Burridge thought that the biggest difference was in terms of what is expected athletically.

“Here, it’s more of who can run and who’s the fittest all around,” he says, “in England, it’s more [English] football oriented.”

Not only did Ayris and Burridge have to adjust to differences in the field; they also had to deal with differences in culture.

For Ayris, he misses “English chocolate the most.” For Burridge, he misses “going to the [English] football games on Saturday. Going to watch the professional football on a Saturday afternoon is like what everyone does.

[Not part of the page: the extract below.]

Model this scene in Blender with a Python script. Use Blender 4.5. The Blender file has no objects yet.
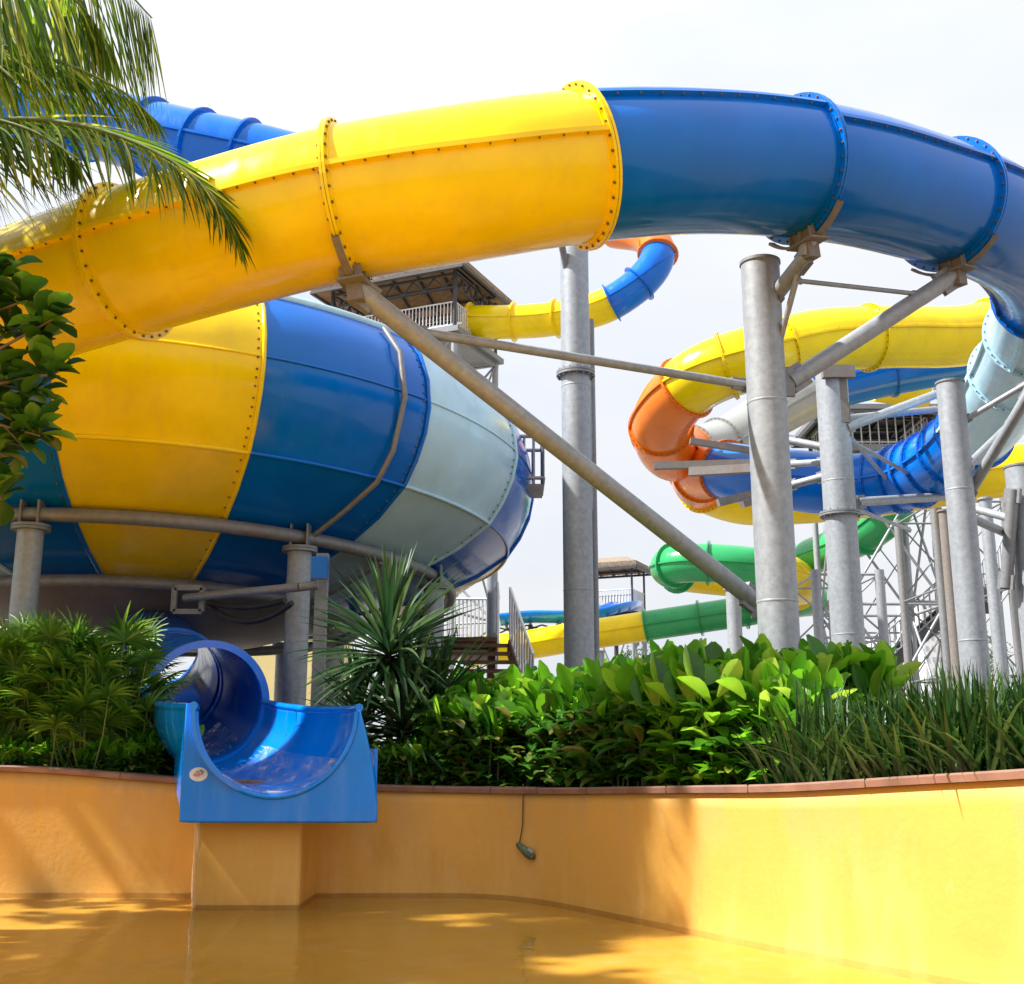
import bpy, math, random
from mathutils import Vector, Matrix
random.seed(11)
R = math.radians
sc = bpy.context.scene
COL = sc.collection
PI = math.pi
# ------------------------------------------------------------------ camera
F = 1151.0; PITCH = math.atan(.2284); CS, CC = math.sin(PITCH), math.cos(PITCH); H = 1.2
cam = bpy.data.cameras.new('camera'); co = bpy.data.objects.new('camera', cam); COL.objects.link(co)
co.location = (0, 0, H); co.rotation_euler = (PI/2 + PITCH, 0, 0)
cam.sensor_width = 36; cam.lens = 36*F/1024; cam.clip_end = 4000; cam.clip_start = .05
sc.camera = co
GZ = 1.0            # park ground level
def P(px, py, d):
    u = (px-512)/F*d; v = (492-py)/F*d
    return Vector((u, CC*d - CS*v, H + CS*d + CC*v))
def px_of(p):
    d = p.y*CC + (p.z-H)*CS
    return 512 + F*p.x/d, 492 - F*((p.z-H)*CC - p.y*CS)/d
V = Vector
Z = V((0, 0, 1))
# ------------------------------------------------------------------ sun, sky
SUN = V((-.64, -.085, .77)).normalized()
sun = bpy.data.lights.new('sun', 'SUN'); sun.energy = 5.0; sun.angle = R(1.3); sun.color = (1, .965, .91)
so = bpy.data.objects.new('sun', sun); COL.objects.link(so); so.rotation_euler = SUN.to_track_quat('Z', 'Y').to_euler()
so.location = (-20, 5, 30)
w = bpy.data.worlds.new('World'); sc.world = w; w.use_nodes = True
nt = w.node_tree; nt.nodes.clear()
def N(t, typ, **kw):
    n = t.nodes.new(typ)
    for k, v in kw.items():
        if k.startswith('i_'): n.inputs[k[2:].replace('_', ' ')].default_value = v
        else: setattr(n, k, v)
    return n
sky = N(nt, 'ShaderNodeTexSky', sky_type='NISHITA', sun_disc=False)
sky.sun_elevation = math.asin(SUN.z); sky.sun_rotation = math.atan2(SUN.x, SUN.y); sky.dust_density = 3.0
tc = N(nt, 'ShaderNodeTexCoord')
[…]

And also we miss our families, of course.”

Luckily for Ayris, as well as the other incoming freshman, the upperclassmen were ready to offer their experience and help out the younger guys.

“It’s just getting (the freshman) involved with the camaraderie and the banter…that’s what we call it. It’s just making sure that they can come out and do what they can do best on the football pitch,” said Burridge.

If the current play of the Stags is any indication, it would seem that the upperclassmen succeeded in helping the freshman adjust. The team is a cohesive unit that is definitely a force to be reckoned with.

The next chance to come out and support Ayris, Burridge and the entire Fairfield men’s soccer team will be when they host Iona College in a MAAC conference battle on Lessing Field, October 22nd at 7 P.M.